By Jared Newman | Friday, January 22, 2010 at 5:41 pm
With Amazon planning to open a Kindle app store later this year, Brad Nicholson at Destructoid asked developer Sonic Boom what sorts of games would be possible on the e-reader.
The answer, from Sonic Boom’s chief operating officer Josh Grant, left me scratching my head. Word, puzzle and card games are on the way, Grant said, and beyond that, they’re looking at book tie-in applications that “take advantage of the literary aspects of the device.” He avoided getting into the details of what exactly the Kindle is capable of.
Now, I’m not expecting that the Kindle should run Doom. Elsewhere, I’ve mused that Space Invaders would be awesome, but I’m not even sure that’s possible with the slow refresh rate of E-Ink displays and a processor originally intended for reading, not gaming. Still, it would’ve been nice if Sonic Boom shed some light on the matter.
It seems safe to say that if a game can be played on paper — or a product made of paper — the Kindle can handle it. But how far can and will developers take that ability? Will card games be limited to Solitaire, Freecell and their ilk, or will we see something as elaborate as online Texas Hold’em? (And would Amazon even allow that kind of bandwidth use?)

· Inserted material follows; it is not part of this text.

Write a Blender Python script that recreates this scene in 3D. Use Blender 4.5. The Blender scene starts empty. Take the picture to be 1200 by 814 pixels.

I’m also thinking we might see some board games. Electronic Arts, which Amazon has mentioned as a developer, already offers a bunch of Hasbro classics for mobile phones, including Scrabble, Trivial Pursuit and Monopoly. Those certainly seem better suited for the Kindle than Madden NFL 10 or Need for Speed: Shift.
Of course, none of these potential offerings will be as robust as what you can get with a smartphone or — dare I say it –a tablet, but as long as they enrich the Kindle experience, there’s nothing wrong with that.
[…] this isn’t Doom for Kindle (though I have seen video of Super Mario Bros. running on a Kindle software emulator, riddled with […]
January 24th, 2010 at 1:54 pm
The whole Kindle debacle is a little sad. Had they brought it out in the age of the early Palm Pilots, the device might have been somewhat intruiging.
January 25th, 2010 at 5:49 pm
It’s not even color, this isn’t 1997 and this isn’t the Game Boy Pocket.
January 26th, 2010 at 11:34 am
Bandwidth is limited to 100 kilobytes per month per application. If you go over that, the developer of the app has to pay. Amazon is pushing “app subscriptions” so that the user can pay the developer monthly and then the developer can pay Amazon monthly for the bandwidth.
Kindle and e-Ink in general just thinks way too small. They aren’t even just limited to books, they’re limited to a very small subsection of newsprint books. The fact that they released this over 15 years after the Web is going to stun people in the future as they look back at this time.
March 3rd, 2010 at 6:17 pm
But will it run Crysis?
May 31st, 2010 at 11:07 pm
Hi,
Can you provide more information on this?